-------- DATA SHOWN
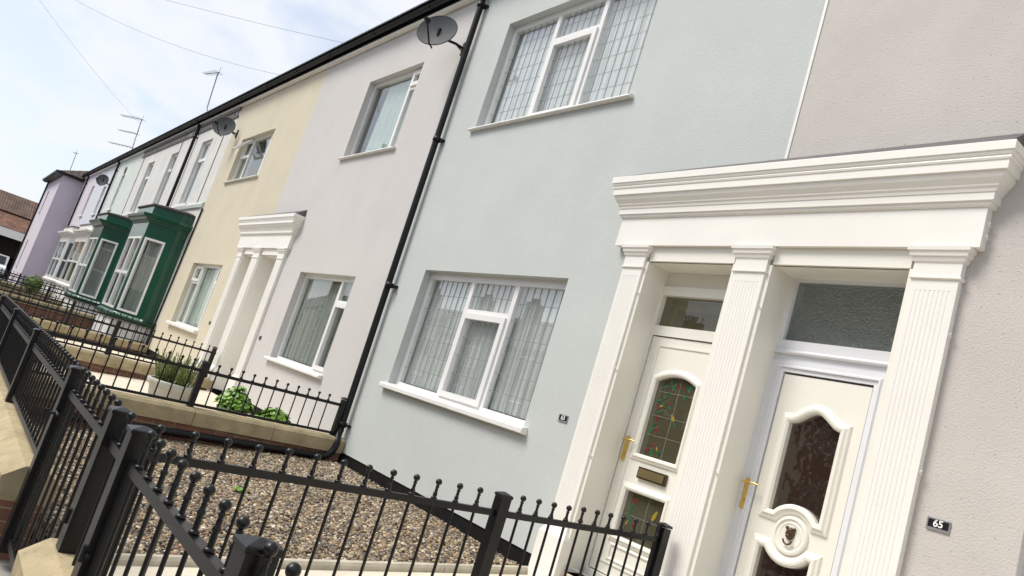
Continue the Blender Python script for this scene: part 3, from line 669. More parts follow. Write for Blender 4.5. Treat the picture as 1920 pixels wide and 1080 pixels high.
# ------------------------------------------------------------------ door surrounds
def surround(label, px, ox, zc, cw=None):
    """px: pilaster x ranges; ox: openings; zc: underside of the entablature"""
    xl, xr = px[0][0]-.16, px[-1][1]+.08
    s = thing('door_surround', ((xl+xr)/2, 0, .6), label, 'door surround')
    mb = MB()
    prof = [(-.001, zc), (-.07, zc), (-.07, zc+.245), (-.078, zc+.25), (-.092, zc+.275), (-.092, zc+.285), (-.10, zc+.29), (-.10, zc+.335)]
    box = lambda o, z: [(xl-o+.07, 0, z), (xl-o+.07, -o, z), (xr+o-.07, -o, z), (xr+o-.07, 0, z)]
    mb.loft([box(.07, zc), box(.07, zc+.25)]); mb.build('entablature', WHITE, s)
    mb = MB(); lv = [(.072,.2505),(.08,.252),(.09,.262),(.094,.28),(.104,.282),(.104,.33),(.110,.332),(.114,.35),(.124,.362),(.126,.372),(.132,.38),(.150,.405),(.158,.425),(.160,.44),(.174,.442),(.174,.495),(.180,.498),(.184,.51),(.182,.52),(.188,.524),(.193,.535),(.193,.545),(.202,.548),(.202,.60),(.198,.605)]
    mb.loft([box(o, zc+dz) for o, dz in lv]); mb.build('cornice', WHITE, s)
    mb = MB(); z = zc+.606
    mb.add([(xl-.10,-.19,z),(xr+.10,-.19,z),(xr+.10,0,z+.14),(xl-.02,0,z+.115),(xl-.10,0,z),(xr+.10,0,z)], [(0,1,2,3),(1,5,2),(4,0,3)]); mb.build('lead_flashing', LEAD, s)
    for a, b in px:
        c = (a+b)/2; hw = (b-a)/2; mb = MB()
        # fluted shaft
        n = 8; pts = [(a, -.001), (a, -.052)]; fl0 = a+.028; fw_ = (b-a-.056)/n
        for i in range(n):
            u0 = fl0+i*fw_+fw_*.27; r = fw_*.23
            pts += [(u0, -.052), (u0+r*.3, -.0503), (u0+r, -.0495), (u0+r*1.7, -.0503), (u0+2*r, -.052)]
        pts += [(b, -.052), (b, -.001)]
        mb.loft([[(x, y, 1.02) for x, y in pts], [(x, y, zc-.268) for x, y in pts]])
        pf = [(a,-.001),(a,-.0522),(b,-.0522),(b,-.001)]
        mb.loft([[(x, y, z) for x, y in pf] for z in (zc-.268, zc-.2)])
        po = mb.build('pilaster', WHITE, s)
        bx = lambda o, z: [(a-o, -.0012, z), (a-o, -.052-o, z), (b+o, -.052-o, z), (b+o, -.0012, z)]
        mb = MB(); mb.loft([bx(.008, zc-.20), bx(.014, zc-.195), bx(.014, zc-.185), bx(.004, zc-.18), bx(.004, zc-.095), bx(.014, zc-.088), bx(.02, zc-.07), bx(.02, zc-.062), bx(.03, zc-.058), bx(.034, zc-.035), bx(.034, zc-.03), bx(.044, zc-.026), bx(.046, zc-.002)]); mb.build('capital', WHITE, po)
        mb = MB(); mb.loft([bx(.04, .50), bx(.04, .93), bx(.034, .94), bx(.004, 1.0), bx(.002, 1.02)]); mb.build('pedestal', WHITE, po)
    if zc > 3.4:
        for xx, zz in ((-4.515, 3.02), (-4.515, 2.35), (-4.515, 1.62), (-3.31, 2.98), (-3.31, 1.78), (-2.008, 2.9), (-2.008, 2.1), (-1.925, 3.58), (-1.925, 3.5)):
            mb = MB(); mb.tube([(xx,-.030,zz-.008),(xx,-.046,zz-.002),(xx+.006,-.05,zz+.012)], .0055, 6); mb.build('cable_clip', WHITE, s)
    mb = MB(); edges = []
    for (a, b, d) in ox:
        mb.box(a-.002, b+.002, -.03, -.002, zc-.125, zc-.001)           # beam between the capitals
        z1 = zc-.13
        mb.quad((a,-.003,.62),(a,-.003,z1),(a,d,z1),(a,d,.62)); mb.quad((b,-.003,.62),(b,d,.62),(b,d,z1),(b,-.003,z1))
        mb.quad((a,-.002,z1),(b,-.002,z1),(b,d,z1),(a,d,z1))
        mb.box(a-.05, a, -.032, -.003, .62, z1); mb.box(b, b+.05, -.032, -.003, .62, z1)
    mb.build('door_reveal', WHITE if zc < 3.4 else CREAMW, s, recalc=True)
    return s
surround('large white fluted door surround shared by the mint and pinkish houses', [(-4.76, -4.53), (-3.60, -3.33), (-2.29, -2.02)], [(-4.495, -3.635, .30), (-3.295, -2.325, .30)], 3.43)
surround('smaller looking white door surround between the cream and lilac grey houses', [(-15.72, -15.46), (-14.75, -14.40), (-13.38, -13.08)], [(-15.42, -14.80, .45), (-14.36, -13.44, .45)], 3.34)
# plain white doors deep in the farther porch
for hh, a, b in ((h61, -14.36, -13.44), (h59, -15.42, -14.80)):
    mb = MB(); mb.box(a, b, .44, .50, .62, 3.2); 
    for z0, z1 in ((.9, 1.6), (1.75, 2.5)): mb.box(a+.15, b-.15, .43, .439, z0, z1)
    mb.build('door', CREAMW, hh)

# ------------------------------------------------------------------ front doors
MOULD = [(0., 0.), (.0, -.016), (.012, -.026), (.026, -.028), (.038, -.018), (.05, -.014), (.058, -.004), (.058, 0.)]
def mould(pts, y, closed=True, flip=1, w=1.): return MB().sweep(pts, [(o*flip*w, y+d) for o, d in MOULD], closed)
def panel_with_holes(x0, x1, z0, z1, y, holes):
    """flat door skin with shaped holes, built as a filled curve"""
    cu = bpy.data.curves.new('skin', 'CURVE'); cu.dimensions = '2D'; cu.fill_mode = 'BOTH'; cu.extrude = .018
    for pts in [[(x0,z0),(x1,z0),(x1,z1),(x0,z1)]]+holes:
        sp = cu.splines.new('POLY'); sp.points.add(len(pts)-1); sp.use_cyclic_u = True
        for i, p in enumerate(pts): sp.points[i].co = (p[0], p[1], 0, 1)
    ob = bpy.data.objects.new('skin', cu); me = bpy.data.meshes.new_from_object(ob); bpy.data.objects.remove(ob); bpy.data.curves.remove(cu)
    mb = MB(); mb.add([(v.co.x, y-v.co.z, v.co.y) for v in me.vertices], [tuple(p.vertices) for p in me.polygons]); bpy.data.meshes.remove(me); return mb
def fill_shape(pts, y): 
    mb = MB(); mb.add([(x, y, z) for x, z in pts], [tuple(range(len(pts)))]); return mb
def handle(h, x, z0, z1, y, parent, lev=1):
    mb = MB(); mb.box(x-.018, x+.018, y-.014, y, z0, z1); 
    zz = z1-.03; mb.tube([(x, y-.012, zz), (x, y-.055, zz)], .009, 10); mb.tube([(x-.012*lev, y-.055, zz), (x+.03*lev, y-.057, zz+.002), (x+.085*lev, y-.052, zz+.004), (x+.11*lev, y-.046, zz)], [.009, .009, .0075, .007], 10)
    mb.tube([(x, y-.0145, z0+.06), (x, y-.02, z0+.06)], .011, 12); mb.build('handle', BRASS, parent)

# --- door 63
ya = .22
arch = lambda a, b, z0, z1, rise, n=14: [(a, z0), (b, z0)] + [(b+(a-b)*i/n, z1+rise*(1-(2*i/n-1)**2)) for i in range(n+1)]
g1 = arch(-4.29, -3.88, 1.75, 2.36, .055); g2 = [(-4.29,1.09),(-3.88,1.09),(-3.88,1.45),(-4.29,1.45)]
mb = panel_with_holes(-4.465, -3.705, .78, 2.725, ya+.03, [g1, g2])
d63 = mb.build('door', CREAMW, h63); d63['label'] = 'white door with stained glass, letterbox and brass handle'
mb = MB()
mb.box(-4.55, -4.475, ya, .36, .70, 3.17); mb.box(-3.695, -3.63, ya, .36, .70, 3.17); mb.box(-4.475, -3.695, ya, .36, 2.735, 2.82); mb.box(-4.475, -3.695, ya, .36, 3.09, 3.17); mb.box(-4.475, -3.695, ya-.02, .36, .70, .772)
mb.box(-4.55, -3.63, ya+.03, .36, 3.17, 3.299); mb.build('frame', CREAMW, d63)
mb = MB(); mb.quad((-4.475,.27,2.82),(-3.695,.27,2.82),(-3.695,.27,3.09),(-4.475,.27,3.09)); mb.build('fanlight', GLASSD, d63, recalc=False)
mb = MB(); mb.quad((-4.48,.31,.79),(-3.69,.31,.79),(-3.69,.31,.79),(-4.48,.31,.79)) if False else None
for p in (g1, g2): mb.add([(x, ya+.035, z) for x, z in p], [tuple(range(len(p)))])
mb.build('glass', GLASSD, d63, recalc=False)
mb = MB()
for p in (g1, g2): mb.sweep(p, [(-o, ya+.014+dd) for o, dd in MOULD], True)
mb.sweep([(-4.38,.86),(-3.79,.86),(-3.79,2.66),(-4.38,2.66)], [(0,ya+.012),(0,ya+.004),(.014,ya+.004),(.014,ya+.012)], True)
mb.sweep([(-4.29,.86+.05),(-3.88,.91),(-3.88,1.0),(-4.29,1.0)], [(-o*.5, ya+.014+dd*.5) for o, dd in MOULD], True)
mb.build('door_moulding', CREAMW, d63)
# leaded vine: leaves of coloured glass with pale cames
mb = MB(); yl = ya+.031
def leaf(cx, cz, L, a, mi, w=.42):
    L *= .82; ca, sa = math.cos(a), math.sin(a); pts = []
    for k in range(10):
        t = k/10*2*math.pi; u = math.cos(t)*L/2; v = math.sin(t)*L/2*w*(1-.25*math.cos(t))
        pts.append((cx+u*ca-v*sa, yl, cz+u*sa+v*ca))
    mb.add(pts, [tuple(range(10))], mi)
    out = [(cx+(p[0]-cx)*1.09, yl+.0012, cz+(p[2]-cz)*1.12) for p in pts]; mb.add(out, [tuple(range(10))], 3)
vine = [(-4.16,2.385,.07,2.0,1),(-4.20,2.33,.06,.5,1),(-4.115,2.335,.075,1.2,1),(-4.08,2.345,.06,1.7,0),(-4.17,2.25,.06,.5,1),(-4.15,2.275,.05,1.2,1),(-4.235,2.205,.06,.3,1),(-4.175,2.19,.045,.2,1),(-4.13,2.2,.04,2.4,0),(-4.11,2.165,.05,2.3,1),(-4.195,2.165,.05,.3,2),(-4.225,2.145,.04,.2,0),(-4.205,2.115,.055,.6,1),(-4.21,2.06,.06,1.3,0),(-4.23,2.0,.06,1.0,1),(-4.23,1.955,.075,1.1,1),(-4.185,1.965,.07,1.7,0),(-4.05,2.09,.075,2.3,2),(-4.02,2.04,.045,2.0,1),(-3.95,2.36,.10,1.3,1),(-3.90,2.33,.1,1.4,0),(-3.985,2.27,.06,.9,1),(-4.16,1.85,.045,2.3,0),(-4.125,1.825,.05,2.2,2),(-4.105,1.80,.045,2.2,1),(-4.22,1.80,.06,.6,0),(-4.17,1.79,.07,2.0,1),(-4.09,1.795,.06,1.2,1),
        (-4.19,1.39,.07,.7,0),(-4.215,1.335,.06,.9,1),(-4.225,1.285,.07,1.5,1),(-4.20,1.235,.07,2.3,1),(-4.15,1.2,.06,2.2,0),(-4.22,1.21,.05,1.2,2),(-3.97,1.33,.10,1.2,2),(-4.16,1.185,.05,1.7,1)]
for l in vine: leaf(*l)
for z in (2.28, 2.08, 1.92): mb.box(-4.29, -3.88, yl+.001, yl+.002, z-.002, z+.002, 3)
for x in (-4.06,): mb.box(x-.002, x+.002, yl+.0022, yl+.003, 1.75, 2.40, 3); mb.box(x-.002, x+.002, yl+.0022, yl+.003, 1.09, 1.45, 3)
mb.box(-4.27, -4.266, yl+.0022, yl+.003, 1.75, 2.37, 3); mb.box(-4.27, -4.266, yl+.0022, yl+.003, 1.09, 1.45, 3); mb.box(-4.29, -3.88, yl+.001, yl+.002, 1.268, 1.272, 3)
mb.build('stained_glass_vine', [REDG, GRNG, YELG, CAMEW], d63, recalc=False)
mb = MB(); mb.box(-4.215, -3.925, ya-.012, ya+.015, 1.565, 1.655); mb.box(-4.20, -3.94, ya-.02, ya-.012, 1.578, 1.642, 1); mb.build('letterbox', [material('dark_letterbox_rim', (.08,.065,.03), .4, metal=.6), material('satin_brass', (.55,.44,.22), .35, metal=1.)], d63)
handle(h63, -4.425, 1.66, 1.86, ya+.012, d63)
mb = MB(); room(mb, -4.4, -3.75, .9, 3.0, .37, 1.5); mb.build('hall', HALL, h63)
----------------
-------- DATA SHOWN
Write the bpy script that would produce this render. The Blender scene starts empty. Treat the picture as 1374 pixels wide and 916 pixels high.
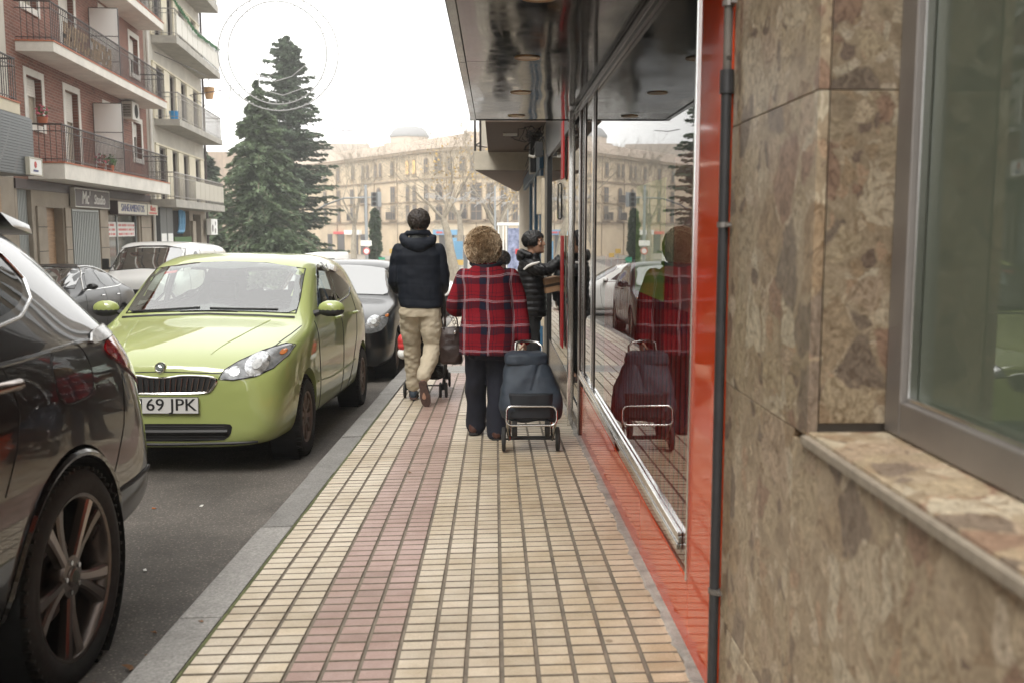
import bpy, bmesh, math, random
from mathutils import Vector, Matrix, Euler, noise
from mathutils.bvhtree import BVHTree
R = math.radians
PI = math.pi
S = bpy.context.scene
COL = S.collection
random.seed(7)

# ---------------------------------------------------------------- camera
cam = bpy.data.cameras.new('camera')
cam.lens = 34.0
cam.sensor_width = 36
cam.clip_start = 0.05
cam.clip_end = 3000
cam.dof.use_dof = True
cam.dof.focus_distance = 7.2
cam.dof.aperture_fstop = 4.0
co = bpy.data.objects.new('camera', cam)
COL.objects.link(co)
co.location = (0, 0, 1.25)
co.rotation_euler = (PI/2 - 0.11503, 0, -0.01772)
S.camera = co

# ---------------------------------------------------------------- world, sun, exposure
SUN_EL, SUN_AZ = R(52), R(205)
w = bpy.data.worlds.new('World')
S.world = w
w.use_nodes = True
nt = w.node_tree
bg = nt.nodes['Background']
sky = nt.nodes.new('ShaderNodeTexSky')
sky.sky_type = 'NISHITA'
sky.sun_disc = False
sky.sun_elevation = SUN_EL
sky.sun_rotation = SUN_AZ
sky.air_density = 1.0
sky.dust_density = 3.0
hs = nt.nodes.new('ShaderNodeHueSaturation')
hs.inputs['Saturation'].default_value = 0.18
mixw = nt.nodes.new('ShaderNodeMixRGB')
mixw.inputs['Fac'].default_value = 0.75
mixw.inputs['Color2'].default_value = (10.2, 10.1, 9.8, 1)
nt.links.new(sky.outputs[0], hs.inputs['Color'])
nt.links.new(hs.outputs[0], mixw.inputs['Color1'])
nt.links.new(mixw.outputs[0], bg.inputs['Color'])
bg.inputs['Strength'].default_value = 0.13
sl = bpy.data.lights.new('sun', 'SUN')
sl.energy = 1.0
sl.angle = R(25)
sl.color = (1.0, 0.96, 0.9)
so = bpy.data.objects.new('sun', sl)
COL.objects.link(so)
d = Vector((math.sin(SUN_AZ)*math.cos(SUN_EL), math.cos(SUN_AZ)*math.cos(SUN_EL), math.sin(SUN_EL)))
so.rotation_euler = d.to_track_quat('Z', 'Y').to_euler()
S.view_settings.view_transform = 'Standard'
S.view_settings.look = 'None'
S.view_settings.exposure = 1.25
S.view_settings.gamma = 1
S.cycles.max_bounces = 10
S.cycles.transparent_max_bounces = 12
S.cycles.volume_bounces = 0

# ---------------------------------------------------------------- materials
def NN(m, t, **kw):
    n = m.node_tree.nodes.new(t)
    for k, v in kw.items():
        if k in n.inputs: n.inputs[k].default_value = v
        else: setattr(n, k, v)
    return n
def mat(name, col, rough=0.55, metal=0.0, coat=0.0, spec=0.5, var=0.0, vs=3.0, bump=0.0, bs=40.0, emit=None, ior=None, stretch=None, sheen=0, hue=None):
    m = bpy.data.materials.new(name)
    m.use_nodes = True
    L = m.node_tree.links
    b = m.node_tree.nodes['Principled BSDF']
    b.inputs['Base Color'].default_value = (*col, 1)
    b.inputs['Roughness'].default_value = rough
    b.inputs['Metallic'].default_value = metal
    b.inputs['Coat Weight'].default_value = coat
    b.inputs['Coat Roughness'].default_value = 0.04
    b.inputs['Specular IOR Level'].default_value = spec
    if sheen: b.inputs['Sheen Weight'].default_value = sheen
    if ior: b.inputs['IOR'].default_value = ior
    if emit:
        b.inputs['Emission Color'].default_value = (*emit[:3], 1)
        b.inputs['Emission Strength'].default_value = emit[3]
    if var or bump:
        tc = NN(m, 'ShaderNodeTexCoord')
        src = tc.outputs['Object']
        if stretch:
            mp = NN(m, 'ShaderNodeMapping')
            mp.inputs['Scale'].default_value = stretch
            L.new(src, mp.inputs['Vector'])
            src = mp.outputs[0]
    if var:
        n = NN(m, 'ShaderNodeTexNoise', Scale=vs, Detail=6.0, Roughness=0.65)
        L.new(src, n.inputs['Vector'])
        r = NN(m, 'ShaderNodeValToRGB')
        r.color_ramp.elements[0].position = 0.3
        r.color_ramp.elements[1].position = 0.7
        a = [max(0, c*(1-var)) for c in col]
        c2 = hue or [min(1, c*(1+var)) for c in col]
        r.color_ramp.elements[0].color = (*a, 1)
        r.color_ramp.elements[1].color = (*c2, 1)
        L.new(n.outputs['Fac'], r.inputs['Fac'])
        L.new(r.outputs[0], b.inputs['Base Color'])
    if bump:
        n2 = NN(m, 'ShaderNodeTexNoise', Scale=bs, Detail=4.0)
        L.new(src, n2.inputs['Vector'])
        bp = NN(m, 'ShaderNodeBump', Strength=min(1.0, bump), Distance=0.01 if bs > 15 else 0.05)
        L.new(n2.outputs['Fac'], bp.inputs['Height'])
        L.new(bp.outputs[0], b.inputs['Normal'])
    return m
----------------
▶ **WHAT IS BEING ASKED**
Give back the exact lines above, running from the one that has "Write the bpy" through the one that has "S.cycles.volume_bounces = 0", with nothing added and no pictures.

▶ **SOLUTION**
Write the bpy script that would produce this render. The Blender scene starts empty. Treat the picture as 1374 pixels wide and 916 pixels high.
import bpy, bmesh, math, random
from mathutils import Vector, Matrix, Euler, noise
from mathutils.bvhtree import BVHTree
R = math.radians
PI = math.pi
S = bpy.context.scene
COL = S.collection
random.seed(7)

# ---------------------------------------------------------------- camera
cam = bpy.data.cameras.new('camera')
cam.lens = 34.0
cam.sensor_width = 36
cam.clip_start = 0.05
cam.clip_end = 3000
cam.dof.use_dof = True
cam.dof.focus_distance = 7.2
cam.dof.aperture_fstop = 4.0
co = bpy.data.objects.new('camera', cam)
COL.objects.link(co)
co.location = (0, 0, 1.25)
co.rotation_euler = (PI/2 - 0.11503, 0, -0.01772)
S.camera = co

# ---------------------------------------------------------------- world, sun, exposure
SUN_EL, SUN_AZ = R(52), R(205)
w = bpy.data.worlds.new('World')
S.world = w
w.use_nodes = True
nt = w.node_tree
bg = nt.nodes['Background']
sky = nt.nodes.new('ShaderNodeTexSky')
sky.sky_type = 'NISHITA'
sky.sun_disc = False
sky.sun_elevation = SUN_EL
sky.sun_rotation = SUN_AZ
sky.air_density = 1.0
sky.dust_density = 3.0
hs = nt.nodes.new('ShaderNodeHueSaturation')
hs.inputs['Saturation'].default_value = 0.18
mixw = nt.nodes.new('ShaderNodeMixRGB')
mixw.inputs['Fac'].default_value = 0.75
mixw.inputs['Color2'].default_value = (10.2, 10.1, 9.8, 1)
nt.links.new(sky.outputs[0], hs.inputs['Color'])
nt.links.new(hs.outputs[0], mixw.inputs['Color1'])
nt.links.new(mixw.outputs[0], bg.inputs['Color'])
bg.inputs['Strength'].default_value = 0.13
sl = bpy.data.lights.new('sun', 'SUN')
sl.energy = 1.0
sl.angle = R(25)
sl.color = (1.0, 0.96, 0.9)
so = bpy.data.objects.new('sun', sl)
COL.objects.link(so)
d = Vector((math.sin(SUN_AZ)*math.cos(SUN_EL), math.cos(SUN_AZ)*math.cos(SUN_EL), math.sin(SUN_EL)))
so.rotation_euler = d.to_track_quat('Z', 'Y').to_euler()
S.view_settings.view_transform = 'Standard'
S.view_settings.look = 'None'
S.view_settings.exposure = 1.25
S.view_settings.gamma = 1
S.cycles.max_bounces = 10
S.cycles.transparent_max_bounces = 12
S.cycles.volume_bounces = 0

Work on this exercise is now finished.